Think of federated identities as single sign-on on steroids. A user logs on to a company's network, and that user's electronic identity is passed on and automatically trusted by another company's network.
The benefits of standards in the identity-management market are so great that many vendors and groups are working hard to develop them. But progress has been slow in reaching the ultimate goal: federated identities.

Think of it as single sign-on on steroids. A user logs on to a network at one company, and that person's electronic identity is then automatically trusted by another organization, and that user is able to access applications and information based on a predefined access policy. To accomplish that, the industry needs "standards and agreements that make identity and entitlements portable across autonomous domains," says Dan Blum, senior VP and research director of the application platform strategies practice at the Burton Group.

Technology is moving in that direction.

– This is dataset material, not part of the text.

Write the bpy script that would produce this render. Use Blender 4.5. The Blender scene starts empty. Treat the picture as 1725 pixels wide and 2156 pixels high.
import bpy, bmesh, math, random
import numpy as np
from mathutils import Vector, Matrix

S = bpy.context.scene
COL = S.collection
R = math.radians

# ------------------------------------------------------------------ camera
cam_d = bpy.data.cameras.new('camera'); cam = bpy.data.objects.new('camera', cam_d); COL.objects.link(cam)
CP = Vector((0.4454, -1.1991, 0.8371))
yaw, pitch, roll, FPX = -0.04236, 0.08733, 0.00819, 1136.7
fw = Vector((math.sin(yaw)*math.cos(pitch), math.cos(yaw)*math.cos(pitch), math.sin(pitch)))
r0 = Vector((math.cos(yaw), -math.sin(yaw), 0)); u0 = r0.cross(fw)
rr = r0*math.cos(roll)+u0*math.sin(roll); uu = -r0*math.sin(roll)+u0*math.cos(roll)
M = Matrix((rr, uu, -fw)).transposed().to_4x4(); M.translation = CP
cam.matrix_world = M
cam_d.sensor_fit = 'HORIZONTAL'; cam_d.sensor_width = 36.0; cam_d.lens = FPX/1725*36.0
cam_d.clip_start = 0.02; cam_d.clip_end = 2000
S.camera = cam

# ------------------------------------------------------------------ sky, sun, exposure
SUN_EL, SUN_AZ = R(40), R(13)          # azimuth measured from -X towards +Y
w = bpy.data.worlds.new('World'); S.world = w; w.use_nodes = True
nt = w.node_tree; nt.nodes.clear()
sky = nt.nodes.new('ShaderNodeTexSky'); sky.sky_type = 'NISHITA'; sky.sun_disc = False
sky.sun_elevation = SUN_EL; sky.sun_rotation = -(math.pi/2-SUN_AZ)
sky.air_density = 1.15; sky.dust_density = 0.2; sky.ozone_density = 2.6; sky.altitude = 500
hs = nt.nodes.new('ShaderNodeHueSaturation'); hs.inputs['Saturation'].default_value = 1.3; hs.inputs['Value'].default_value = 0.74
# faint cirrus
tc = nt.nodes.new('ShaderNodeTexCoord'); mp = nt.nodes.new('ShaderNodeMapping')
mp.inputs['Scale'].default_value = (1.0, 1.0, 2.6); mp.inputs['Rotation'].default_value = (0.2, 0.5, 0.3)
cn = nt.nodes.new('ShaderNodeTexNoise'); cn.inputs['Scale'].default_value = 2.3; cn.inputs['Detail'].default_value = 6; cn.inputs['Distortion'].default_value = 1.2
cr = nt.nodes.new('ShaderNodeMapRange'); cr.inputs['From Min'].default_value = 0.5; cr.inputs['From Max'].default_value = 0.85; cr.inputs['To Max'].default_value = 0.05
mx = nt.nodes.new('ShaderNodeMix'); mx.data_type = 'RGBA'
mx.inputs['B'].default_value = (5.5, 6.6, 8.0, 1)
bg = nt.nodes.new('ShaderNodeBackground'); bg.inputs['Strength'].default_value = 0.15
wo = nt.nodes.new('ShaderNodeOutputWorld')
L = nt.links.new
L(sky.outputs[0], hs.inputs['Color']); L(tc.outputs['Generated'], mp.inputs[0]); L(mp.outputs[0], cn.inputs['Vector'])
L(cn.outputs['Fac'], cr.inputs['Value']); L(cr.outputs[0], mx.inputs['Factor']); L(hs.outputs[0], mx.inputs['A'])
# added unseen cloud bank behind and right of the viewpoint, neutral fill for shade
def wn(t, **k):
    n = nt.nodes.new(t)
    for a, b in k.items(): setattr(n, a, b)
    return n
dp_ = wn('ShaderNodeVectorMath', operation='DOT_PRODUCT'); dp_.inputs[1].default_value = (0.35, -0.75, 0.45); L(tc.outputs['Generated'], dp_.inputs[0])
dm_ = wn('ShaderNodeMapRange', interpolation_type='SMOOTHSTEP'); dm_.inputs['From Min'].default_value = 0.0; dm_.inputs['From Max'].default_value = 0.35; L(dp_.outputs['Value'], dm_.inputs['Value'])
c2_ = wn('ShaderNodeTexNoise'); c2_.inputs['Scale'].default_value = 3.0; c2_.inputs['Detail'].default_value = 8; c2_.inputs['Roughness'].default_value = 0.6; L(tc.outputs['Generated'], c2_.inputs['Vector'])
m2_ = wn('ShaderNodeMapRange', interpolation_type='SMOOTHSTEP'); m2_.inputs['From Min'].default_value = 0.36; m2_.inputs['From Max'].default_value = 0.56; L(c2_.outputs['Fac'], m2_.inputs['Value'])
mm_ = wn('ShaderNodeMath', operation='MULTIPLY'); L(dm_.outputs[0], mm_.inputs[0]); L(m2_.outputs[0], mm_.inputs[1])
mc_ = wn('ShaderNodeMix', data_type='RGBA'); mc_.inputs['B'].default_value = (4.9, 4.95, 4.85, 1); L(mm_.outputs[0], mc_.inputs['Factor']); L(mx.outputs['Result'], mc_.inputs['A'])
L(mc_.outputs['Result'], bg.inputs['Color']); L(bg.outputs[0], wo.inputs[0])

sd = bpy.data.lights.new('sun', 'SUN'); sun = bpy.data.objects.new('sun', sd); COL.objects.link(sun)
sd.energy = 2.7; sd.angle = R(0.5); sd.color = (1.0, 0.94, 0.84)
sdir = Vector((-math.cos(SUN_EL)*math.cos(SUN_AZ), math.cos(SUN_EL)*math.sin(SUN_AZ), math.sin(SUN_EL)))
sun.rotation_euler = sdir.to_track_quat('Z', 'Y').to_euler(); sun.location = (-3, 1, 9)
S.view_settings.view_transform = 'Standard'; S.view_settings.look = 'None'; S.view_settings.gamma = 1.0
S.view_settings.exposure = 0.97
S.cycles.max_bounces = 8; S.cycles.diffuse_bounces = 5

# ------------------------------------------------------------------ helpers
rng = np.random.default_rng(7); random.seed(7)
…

For years, companies have installed applications to automate the creation of employee electronic identities and grant them access to apps and network services, a process known as provisioning. They've also deployed applications to let customers and business partners access appropriate apps and information over the Web. But it takes a lot of work and integration to get various identity-management apps to exchange information on how they authenticate a user so one company can understand and trust information from another company using a different identity-management application.

One group working to make it easier for businesses to share trusted electronic identities is the Liberty Alliance. Founded by Sun Microsystems, the group has more than 150 members and is trying to create open standards that can be used to create federated identities. It has released the Liberty Identity Federation Framework, a set of specifications designed to enable a single-sign-on process using a federated network identity. In November, it released a standard called ID-WSF, which is designed to let groups of trusted partners share information with other trusted partners. It also provides users with control over how their electronic identity information is shared.

Another group, led by IBM, Microsoft, and VeriSign, is working on formulating its own set of specifications for federated identity, including WS-Policy and WS-Federation, which work with the WS-Security standard.

Blum expects the various standards eventually to merge or interoperate. "The market will demand it happen," he says. "I'm very optimistic that the industry will get there."